While we were proud of the management system we had created, we were also aware of the challenges involved in accessing it due to its proprietary meta language and reliance on plugins.
In 2014, I transitioned to a new role in the networking field, where I became familiar with two management standards, NETCONF and YANG. YANG is a modeling language, while NETCONF is a protocol that leverages said management model. Given my experience in developing a management meta language previously, I quickly recognized the value of YANG. While NETCONF was powerful, I found its newer REST-based counterpart, RESTCONF, to be more exciting as it was expected to increase adoption rates.
As a user of these standards, I was impressed with how they addressed interoperability, which led me to envision the potential for an open-source implementation of these standards that could be used in general-purpose application development. This solution would break free from the limitations of proprietary management tools and the plugin-oriented systems that I had contributed to in the past.

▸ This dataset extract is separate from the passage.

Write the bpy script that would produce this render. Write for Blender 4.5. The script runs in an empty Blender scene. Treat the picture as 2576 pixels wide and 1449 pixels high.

Between 2015 and the present day, I have been actively implementing the YANG and RESTCONF standards. Throughout the development process, my main objectives were to ensure that the library did not interfere with developers’ work and to make complex tasks possible while keeping simpler tasks easy.
In 2023, ground broke on supporting Python. After many attempts to port FreeCONF to other languages, we finally found a way that is scalable, maintainable and familiar to Python developers. This same strategy can be used to support every language. This is still a work in progress but well past proof of concept.
Also in 2023 support was added gNMI; a wire protocol that can work in replace of RESTCONF. Not only did adding gNMI bring a greater set of DevOps tool support it remains completely abstract and optional for all applications that use FreeCONF.
I cannot see DevOps in the same way now. Ansible playbooks look like homework ripe with fleeting assumptions. Terraform plugins look endless. JuJu looks sexy but too few applications. Datadog integration looks like a decision that cannot be easily undone. All of these tools are amazing and necessary but if each added support for these management standards then they would remove the burdon put on their community to build elaborate bridges just to use them.